Written on the 24 February 2016 by Nick Nichols


SHARES in McGrath Limited (ASX:MEA) slumped more than 19 per cent today after the company warned of unexpected headwinds faced by the Australian property market in the short term.

The Sydney-based real estate group has posted an interim net profit of $400,000 for the December half-year, down 82 per cent from a year earlier.

The result included IPO and acquisition costs of $11 million and was delivered on a 33 per cent lift in revenue to $54.3 million.

However, on a pro-forma basis, which McGrath gives a better perspective of the company's underlying performance, net profit was up 13 per cent to $14.7 million while revenue rose 25 per cent to $74.9 million.
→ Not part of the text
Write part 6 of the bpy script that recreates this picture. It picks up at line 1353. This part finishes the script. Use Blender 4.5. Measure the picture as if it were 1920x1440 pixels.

While CEO John McGrath (pictured) remains upbeat about the newly listed company's prospects, shareholders took a different view today, with sellers pushing shares down as low as $1.37 from Tuesday's close at $1.70. The shares are now 33 per cent below their $2.10 issue price.

McGrath warns that changes to negative gearing laws, a tightening of lending rules by banking regulator APRA and a slowdown from Chinese buyers have created challenges for the sector in the short term. He also says stock market volatility is another factor taking its toll on the sector.

"The long-term fundamentals of the real estate industry remain attractive, underpinned by historically low interest rates, population growth and the asset class generally," says McGrath.

"However, the short short-term outlook is less certain and this is creating some headwinds leading to challenging market conditions than originally anticipated at the time of our listing."

McGrath says the group, which is making a concerted push into the Melbourne market after establishing a foothold in Queensland in recent years, lifted agent numbers by 59 to 624 during the period, while office numbers are up 11 to 78.

"The results achieved over the first half of the 2016 financial year reflect our ability to deliver on our growth strategy and leverage McGrath's business model and brand which is attractive to high performing agents," says McGrath.

He says the group is on track to deliver on its FY16 prospectus forecasts, including a planned final dividend of 4.5c a share. There is no interim dividend from the latest half-year result.